ちなみに「藪をつついて蛇を出す」という言葉は、文字通り、つつかなくてもいい藪をつついて蛇を出す様子から来ています。
そこから転じて、余計なことをして思いもしない悪い結果を招くことを指すようになりました。

「藪を叩いて蛇を出す」という別の言い方がされることもあります。

元の木阿弥

「元の木阿弥」とは、一度は良くなったものが再び悪い状態に戻ることをあらわしています。

その由来は戦国時代まで遡ります。
戦国大名の「筒井順昭」という人物が病死する直前、自分の死を隠すため、姿や声が似ていた「木阿弥」という人物に影武者になってくれるよう頼みました。
その後、亡くなった順昭の子である順慶、筒井順昭が無事に家督を告げる状態になるまで影武者の任を全うしました。

お役目を終えた木阿弥は、もともと分に戻り、ただの木阿弥として生活を再開しました。
この逸話から生まれた言葉が「元の木阿弥」となります。

対義語は「触らぬ神に祟りなし」

 

では「寝た子を起こす」の対義語はどうなるのでしょうか?

これは「触らぬ神に祟りなし」という言葉が最適です。
「触らぬ神に祟りなし」とは、神様に触れなければ祟りもないということから来た言葉です。
そこから、何事も関係を持たなければ災いが身に及ぶことはないということを指すようになりました。

つまり、下手に手を出さないで放置しておけば問題なぞ発生しないという事ですね。
現代では、「面倒ごとには首を突っ込むな」というような意味で使われることも多いです。

「寝た子を起こす」を英語のことわざでいうと?

 

「寝た子を起こす」は、英語だと「Let sleeping dogs lie」と表現することができます。
そっとしておくことや事を荒立てないことをあらわす英文です。
直訳すると「寝ている犬は放っておくべき」というニュアンスになりますね。

わざわざ寝ている犬を起こすと吠えたり噛まれたりするかもしれないということから、放っておけという意味で使われます。
厳密にいうと、「寝た子を起こす」は問題をぶり返しているので、一種の対義語といった方が正しいかもしれません。
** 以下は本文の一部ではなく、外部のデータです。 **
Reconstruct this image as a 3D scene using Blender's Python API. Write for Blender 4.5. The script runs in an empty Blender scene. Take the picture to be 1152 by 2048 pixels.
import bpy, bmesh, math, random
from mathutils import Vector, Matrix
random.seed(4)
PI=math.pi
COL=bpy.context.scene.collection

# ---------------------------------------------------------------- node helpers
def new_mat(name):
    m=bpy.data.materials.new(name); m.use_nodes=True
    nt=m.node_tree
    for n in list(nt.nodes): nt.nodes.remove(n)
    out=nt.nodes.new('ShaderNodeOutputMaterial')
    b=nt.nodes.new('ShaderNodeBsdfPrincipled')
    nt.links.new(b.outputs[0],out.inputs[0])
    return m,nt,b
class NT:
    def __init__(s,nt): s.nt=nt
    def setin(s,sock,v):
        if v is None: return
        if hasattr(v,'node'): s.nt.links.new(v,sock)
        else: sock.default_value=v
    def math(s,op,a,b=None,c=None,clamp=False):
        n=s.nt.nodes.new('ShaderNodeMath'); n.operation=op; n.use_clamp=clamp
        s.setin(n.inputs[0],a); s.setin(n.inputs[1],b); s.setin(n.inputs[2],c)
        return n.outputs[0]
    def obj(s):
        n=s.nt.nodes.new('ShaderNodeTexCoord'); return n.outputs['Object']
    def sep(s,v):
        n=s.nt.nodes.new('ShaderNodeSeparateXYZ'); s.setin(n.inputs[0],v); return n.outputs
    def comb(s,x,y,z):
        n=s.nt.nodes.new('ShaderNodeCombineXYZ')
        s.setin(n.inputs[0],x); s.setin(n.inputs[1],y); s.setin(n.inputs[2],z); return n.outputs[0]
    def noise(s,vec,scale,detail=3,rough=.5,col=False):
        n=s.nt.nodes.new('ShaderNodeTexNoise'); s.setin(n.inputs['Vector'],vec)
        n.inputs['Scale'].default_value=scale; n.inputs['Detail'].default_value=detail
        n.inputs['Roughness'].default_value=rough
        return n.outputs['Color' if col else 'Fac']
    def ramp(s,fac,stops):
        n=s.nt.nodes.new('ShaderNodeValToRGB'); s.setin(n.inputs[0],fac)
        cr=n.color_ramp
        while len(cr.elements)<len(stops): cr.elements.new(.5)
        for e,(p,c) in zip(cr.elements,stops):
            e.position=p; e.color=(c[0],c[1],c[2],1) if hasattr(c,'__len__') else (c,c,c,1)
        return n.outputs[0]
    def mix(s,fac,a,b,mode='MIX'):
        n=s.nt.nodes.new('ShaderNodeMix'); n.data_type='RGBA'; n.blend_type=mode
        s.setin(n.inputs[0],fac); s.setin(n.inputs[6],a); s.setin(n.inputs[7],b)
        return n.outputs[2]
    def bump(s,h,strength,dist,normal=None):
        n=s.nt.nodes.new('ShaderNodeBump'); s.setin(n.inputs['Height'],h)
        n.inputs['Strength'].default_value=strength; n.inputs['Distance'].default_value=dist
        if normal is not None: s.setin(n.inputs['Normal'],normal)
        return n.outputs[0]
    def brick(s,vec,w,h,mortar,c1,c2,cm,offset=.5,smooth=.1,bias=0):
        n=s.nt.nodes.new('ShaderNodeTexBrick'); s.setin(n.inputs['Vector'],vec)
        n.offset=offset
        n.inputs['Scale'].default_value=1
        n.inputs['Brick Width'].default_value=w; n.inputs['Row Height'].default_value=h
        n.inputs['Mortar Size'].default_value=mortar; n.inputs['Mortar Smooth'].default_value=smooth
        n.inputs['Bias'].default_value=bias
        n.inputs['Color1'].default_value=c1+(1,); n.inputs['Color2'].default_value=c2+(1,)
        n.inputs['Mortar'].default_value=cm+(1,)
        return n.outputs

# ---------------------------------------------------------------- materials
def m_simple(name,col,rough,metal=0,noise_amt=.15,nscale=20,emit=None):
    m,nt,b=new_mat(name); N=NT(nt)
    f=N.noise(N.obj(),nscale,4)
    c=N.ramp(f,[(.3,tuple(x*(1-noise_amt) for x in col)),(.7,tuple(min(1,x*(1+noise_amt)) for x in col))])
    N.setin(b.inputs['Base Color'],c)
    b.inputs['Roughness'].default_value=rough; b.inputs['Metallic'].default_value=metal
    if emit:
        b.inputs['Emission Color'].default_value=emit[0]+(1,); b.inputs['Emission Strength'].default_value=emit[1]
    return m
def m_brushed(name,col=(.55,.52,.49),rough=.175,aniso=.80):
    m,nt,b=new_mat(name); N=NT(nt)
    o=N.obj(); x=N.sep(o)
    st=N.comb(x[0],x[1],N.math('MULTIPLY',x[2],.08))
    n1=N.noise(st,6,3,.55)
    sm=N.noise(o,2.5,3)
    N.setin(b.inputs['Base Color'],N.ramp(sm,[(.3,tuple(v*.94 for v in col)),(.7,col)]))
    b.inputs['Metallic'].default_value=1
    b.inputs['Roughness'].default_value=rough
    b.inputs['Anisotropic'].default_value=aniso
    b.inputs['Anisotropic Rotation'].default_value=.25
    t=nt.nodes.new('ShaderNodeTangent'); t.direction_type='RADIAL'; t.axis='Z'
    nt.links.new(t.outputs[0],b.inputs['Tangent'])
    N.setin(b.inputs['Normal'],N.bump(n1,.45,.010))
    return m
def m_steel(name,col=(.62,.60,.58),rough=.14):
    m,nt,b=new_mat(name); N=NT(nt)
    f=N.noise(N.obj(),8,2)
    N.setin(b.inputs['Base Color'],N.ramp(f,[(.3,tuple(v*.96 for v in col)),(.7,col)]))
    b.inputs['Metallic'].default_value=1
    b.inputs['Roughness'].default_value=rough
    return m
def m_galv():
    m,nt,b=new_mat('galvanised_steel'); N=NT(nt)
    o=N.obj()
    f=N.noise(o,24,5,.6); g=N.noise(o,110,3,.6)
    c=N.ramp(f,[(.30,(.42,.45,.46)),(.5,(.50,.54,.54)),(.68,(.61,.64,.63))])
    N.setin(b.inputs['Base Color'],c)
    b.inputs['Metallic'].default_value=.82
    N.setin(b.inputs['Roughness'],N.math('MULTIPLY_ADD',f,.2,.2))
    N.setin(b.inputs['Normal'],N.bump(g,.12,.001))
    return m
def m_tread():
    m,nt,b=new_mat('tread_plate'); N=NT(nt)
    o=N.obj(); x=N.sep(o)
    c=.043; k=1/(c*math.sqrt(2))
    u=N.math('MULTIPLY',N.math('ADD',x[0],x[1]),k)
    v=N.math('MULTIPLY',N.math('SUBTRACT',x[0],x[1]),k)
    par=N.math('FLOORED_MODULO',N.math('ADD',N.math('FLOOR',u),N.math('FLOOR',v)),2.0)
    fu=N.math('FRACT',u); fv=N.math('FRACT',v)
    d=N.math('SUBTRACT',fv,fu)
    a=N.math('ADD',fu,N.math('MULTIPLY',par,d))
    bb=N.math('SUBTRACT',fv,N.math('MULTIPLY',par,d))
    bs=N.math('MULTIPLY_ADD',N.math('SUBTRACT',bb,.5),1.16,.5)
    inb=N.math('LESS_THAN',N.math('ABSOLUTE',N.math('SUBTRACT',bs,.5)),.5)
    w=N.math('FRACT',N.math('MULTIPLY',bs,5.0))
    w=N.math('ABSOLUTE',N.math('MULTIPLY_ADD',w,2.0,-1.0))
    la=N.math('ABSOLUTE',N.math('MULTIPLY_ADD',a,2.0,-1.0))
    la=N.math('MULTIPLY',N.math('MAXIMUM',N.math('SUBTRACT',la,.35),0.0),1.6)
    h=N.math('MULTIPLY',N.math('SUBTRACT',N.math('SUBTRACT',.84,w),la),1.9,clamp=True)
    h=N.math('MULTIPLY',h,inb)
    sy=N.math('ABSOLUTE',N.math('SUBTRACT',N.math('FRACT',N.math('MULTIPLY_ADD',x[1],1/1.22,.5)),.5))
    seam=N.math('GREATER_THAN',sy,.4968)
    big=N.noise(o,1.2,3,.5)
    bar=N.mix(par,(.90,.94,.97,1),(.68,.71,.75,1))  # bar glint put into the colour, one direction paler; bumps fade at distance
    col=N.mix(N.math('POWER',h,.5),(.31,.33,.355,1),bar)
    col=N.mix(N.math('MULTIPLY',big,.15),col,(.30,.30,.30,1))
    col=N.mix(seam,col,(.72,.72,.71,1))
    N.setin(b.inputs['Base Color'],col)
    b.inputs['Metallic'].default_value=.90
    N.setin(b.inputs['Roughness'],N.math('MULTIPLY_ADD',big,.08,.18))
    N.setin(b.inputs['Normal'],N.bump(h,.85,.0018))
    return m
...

しかし、英語の場合、そっとしておかなかったのでことが荒立ってしまった、という意味合いのことわざがありません。
そのため、この「Let sleeping dogs lie」が寝た子を起こすの英訳とされることが多いです。

まとめ

「寝た子を起こす」は、文字通り寝ている子供を起こしてしまう状況から生まれた言葉で、一度収まったことを蒸し返して荒立てるという意味があります。
一度解決した事案を蒸し返したり掘り返したりすることで、本来であれば起こりえなかったはずの問題が発生した際に用いられます。

他にも同じ意味を持つ言葉として、「藪をつついて蛇を出す」「元の木阿弥」などがあります。